USS Gwin underway in 1941
|
|
History | |
---|---|
United States | |
Name: | Gwin |
Namesake: | William Gwin |
Builder: | Boston Navy Yard |
Laid down: | 1 June 1939 |
Launched: | 25 May 1940 |
Commissioned: | 15 January 1941 |
Fate: | Sunk at Battle of Kolombangara, 13 July 1943 |
General characteristics | |
Class and type: | Gleaves-class destroyer |
Displacement: | 1,630 tons |
Length: | 348 ft 3 in (106.15 m) |
Beam: | 36 ft 1 in (11.00 m) |
Draft: | 11 ft 10 in (3.61 m) |
Propulsion: |
|
Speed: | 37.4 knots (69 km/h) |
Range: | 6,500 nmi (12,000 km; 7,500 mi) at 12 kn (22 km/h; 14 mph) |
Complement: | 16 officers, 260 enlisted |
Armament: |
|
USS Gwin (DD-433), a Gleaves-class destroyer, was the third ship of the United States Navy to be named for Lieutenant Commander William Gwin, an American Civil War officer who commanded river boats against Confederate forces in Alabama.
Gwin was launched on 25 May 1940 by the Boston Navy Yard; sponsored by Mrs.

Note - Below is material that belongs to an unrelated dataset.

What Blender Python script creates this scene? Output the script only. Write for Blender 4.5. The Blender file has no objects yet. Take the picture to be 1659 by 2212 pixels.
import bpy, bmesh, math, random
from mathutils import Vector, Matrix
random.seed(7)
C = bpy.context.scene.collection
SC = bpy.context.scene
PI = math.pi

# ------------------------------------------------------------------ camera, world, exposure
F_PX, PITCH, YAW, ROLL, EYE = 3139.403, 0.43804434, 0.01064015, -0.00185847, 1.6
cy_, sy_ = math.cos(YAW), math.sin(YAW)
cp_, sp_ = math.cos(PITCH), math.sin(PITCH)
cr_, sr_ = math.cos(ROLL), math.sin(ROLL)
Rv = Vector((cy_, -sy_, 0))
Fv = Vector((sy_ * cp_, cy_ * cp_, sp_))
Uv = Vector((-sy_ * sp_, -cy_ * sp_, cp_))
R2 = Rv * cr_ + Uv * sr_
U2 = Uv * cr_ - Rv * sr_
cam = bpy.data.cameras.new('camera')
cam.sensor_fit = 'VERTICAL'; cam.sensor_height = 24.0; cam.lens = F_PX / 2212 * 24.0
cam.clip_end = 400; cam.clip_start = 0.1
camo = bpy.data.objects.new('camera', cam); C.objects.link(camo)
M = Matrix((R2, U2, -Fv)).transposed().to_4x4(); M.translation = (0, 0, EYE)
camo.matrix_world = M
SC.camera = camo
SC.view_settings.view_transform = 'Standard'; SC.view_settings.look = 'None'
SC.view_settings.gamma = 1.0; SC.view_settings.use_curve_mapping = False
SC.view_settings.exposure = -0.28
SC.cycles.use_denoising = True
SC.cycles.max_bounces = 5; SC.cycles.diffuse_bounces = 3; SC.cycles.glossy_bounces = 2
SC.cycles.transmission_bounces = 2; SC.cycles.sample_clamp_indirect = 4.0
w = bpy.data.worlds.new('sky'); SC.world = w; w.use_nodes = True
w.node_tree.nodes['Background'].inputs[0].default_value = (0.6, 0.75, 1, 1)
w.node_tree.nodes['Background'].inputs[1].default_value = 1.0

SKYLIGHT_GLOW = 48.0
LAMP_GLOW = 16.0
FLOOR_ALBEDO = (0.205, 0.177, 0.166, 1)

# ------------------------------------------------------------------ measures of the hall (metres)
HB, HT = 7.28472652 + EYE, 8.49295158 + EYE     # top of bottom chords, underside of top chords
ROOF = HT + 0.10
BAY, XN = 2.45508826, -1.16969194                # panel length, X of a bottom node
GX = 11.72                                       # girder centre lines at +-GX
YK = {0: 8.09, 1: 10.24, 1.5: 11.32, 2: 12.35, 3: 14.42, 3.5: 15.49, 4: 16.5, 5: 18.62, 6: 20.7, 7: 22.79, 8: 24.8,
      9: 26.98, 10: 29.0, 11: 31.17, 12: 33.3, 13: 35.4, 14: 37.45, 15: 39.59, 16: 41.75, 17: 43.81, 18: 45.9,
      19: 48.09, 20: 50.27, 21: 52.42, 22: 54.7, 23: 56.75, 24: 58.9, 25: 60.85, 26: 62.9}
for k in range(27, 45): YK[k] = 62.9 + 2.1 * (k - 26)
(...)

Jesse T. Lippincott, second cousin of Lt.Comdr. Gwin. The destroyer was commissioned at Boston on 15 January 1941, Lt.Comdr. J. M. Higgins in command. Gwin was sunk by a torpedo launched by a Japanese destroyer during the Battle of Kolombangara in the Solomon Islands Campaign in July 1943.
Gwin completed shakedown training on 20 April 1941 and underwent final alterations in the Boston Navy Yard before conducting a neutrality patrol throughout the Caribbean Sea. On 28 September 1941 she assumed identical service in the North Atlantic from her base at Hvalfjörður, Iceland. At the beginning of February 1942, she returned to the Eastern Seaboard through the Panama Canal to San Francisco, California.
On 3 April 1942 Gwin stood out of San Francisco Bay as a unit of the escort for the aircraft carrier Hornet, which carried 16 Army B-25 bombers to be launched in a bombing raid on Tokyo. Admiral William F. Halsey in carrier Enterprise rendezvoused with the task force off Midway, and General Jimmy Doolittle's famed raiders launched the morning of 18 April when some 600 miles east of Tokyo. The task force made a rapid retirement to Pearl Harbor, then sped south 30 April 1942, hoping to assist carriers Yorktown and Lexington in the Battle of the Coral Sea. That battle concluded before the task force arrived, and Gwin returned to Pearl Harbor on 21 May for day and night preparations to meet the Japanese in the crucial battle for Midway Atoll.